Can you describe in words the set of all numbers, if any, that are larger than their squares?

When we multiply a number by itself, we often expect the result to be bigger. Think about squaring 2, which gives us 4, or 10, which yields 100. However, this isn't always the case. For any number between zero and one, squaring it actually makes it smaller. Take 0.5, for instance: multiplying 0.5 by 0.5 gives us 0.25, which is clearly less than 0.5. The same holds true for 0.1 (squared is 0.01) or any fraction like 1/3 (squared is 1/9). This counter-intuitive behavior is a unique characteristic of these particular numbers.

Outside of this specific range, numbers behave differently. Any positive number greater than 1, when multiplied by itself, will produce a larger number. For example, 1.5 squared is 2.25. Negative numbers also don't fit; squaring a negative number always results in a positive number, which will be greater than the original negative number (e.g., -2 squared is 4, which is larger than -2). As for the boundaries, both 0 and 1 are equal to their own squares (0 squared is 0, and 1 squared is 1), so they are not *larger* than their squares.
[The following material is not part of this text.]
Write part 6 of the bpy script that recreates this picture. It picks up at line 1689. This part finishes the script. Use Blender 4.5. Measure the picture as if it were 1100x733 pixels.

This fascinating property underscores the distinct nature of numbers within what mathematicians call the "unit interval." It's a fundamental concept that helps us understand how arithmetic operations behave across the entire number line, challenging our common intuition that squaring always "increases" a value. From basic arithmetic to advanced calculus, recognizing these special characteristics of numbers between 0 and 1 is key to a deeper understanding of mathematics.